China Lays Out Feast for Foreign Telecom Firms

China opened exciting new prospects for foreign investment in its booming telecommunications sector on Tuesday by setting out a clear definition of "value-added" services for the first time.

China has promised to open the value-added sector to foreign investors when it joins the World Trade Organisation (WTO).

Telecoms regulations published in the People's Daily define value-added products as including Internet services and content, e-mail and voice-mail, databases, fax services and video conferencing, among others.

Also on the list is an item called "reselling of basic telecoms services", suggesting mobile and fixed-line operators could lease capacity to third parties, possibly including foreign-invested and private domestic firms.

Foreign industry analysts had feared the list would be more restrictive, and they welcomed the wide scope.

As part of its WTO commitments, China promised to allow foreign investment of up to 50 percent in value-added services, but had never before spelled out the range of those services.

Missing from the regulations are detailed guidelines governing foreign investment. China has pledged these in a separate document to be issued before it enters the WTO, which is expected to happen in the next few months.

But by providing a detailed list of value-added services, China has met an important condition of WTO entry and given investors a clearer idea of where they can put their money.

The rules are also significant because they allow private domestic firms to offer value-added services, busting a state monopoly over the sector.

The document divides the industry between "basic telecoms services" and "value-added telecoms services".

Under its WTO accords with the United States and Europe, China will open basic services to foreigners more slowly than value-added services.

Basic services include fixed and mobile telephones, data services, satellite services and leasing out or selling network capacity, according to the rules.

They also include "delivery of Internet and other public data networks" -- a clause analysts believe means control over Internet infrastructure, but not content.

Companies providing such services must be licensed by the central government and be at least 51 percent state-owned, the rules state. These restrictions, and the slower phase-in, are expected to limit foreign interest.
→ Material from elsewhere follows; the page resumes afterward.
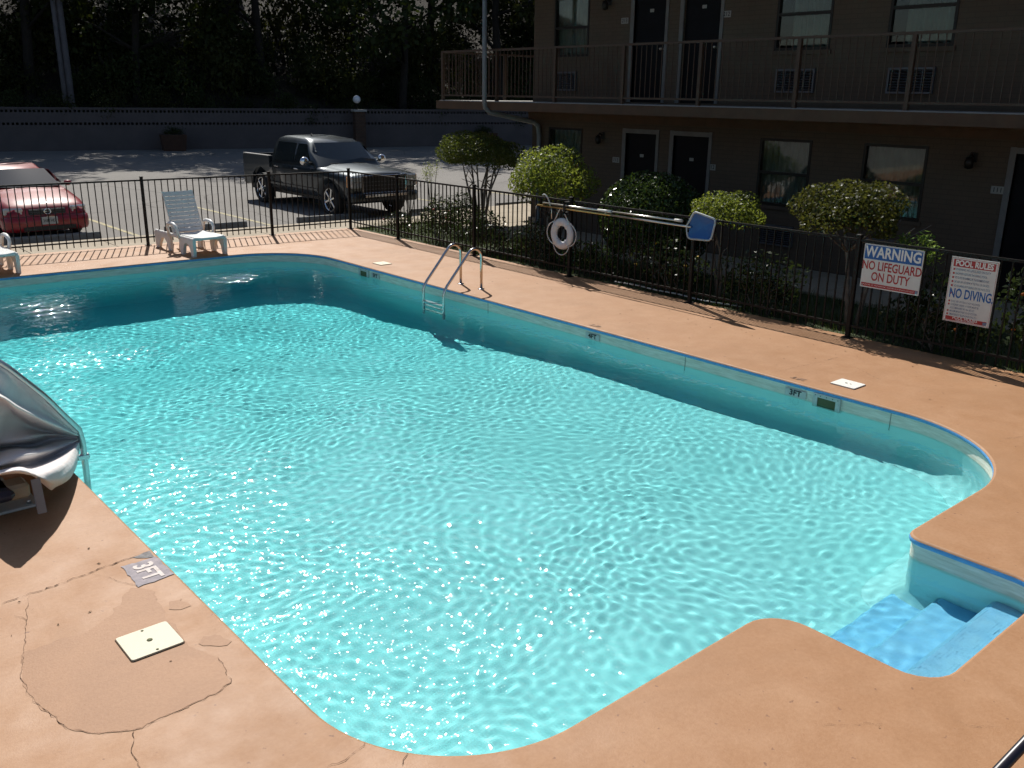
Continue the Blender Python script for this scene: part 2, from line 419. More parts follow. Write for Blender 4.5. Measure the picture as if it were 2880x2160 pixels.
PB = [(1.2, 1.2), (9, 1.2), (9, 16.9), (1.2, 16.9)]
ground = tag(sheet('ground', [(-260, -160), (300, -160), (300, 300), (-260, 300)], [PB], -0.16, m_soil), kind='structure')
def lot_y(x): return fence_y(x)+1.42
mb = MB(); mb.add([(-60, lot_y(-60), LOT_Z), (12.72, lot_y(12.72), LOT_Z), (15.2, lot_y(15.2), LOT_Z), (70, lot_y(15.2)-1.5, LOT_Z), (95, 60, LOT_Z), (-60, 90, LOT_Z)], [(0, 1, 2, 3, 4, 5)])
tag(mb.build('parking_lot', m_lot), kind='structure')
# concrete strip between fence and lot, one slab per bay
strip = tag(empty('pavement'), kind='structure')
x = -14.0
while x < 12.7:
    x1 = min(x+1.52, 12.72); g = .008
    poly = [(x+g, fence_y(x)+.125), (x1-g, fence_y(x1)+.125), (x1-g, lot_y(x1)), (x+g, lot_y(x))]
    MB().prism(poly, 2, -.15, -.006).build('paving_slab', m_walk, strip); x = x1
walk = tag(empty('motel_walk'), kind='structure')
y = -6.0
while y < 19.2:
    y1 = min(y+1.5, 19.3)
    MB().boxx(12.75, 14.49, y+.007, y1-.007, -.15, .0).build('paving_slab', m_walk, walk)
    if y > 15.9: MB().boxx(14.51, 20.0, y+.007, y1-.007, -.15, -.002).build('paving_slab', m_walk, walk)
    y = y1
bed = MB()
xs_ = np.linspace(10.73, 12.74, 9); ys_ = np.linspace(-6, fence_y(12)+.1, 60)
V = [(x, y, -.035+.03*math.sin(x*5.1+y*3.3)*math.sin(y*2.1)) for y in ys_ for x in xs_]
bed.add(V, [(j*9+i, j*9+i+1, (j+1)*9+i+1, (j+1)*9+i) for j in range(59) for i in range(8)], 0, True)
tag(bed.build('planting_bed', m_grass), kind='structure')

# painted parking lines
m_yel = mat('faded_yellow_paint', (.42, .36, .16), .8); t = NT(m_yel); v = t.pos()
t.color(t.ramp(t.noise(v, 9, 5, .7), [(.38, (.26, .24, .20)), (.62, (.45, .38, .15))]))
lines = tag(empty('parking_markings'), kind='structure')
for i in range(-1, 6):
    xx = 6.75+3.02*i; y0 = lot_y(min(xx, 15))+.35
    MB().boxx(xx-.05, xx+.05, y0, y0+4.9, LOT_Z+.003, LOT_Z+.005).build('bay_line', m_yel, lines)

# wheel stops
m_stop = noisy('wheel_stop_concrete', (.14, .14, .13), (.22, .215, .20), 7, .9, .4, .01)
lab = ['dark concrete wheel stop in front of the red sedan', 'dark concrete wheel stop behind the slatted lounge chair', 'concrete wheel stop at the nose of the dark pickup', 'concrete wheel stop behind the flowering shrubs beside the pickup', 'concrete wheel stop nearest the motel corner']
for i, x0 in enumerate((4.22, 7.38, 10.48, 13.62, 16.36)):
    yy = 20.25-.066*(x0-5); mb = MB()
    mb.prism([(-.09, 0), (.09, 0), (.075, .10), (.05, .135), (-.05, .135), (-.075, .10)], 0, -.915, .915)
    o = mb.build('wheel_stop', m_stop, None, (x0+.915, yy, LOT_Z-.002), (0, 0, -.066))
    tag(o, lab[i], 'wheel stop', 'wheel stops along the head of the bays')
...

By contrast, value-added services are expected to become a magnet for capital from abroad, and were a key concession by China in its 13-year quest for WTO membership.

China promised to allow 30 percent foreign stakes in value-added services upon WTO accession, rising to 49 percent after one year and 50 percent after two years.

For Internet firms, China pledged even faster opening: 49 percent stakes on WTO entry and 50 percent the next year. There is no requirement for state ownership and the rules say the list of value-added services may be extended.

Other services to be treated as value-added include wireless paging and "online handling of data and transactions".

Nancy Leigh, a Hong Kong-based telecoms lawyer with Baker & McKenzie, welcomed the rules as an improvement over a draft that was more vague on the definitions of value-added services.

"Frankly, it's much better than the draft," Leigh said. "In terms of the various types of services, the draft could have been open to far narrower interpretation."

"China has covered the basic principles contained in the bilateral WTO agreement with the US," she said.

"All that's left -- and what everyone is dying for -- is the foreign investment clause."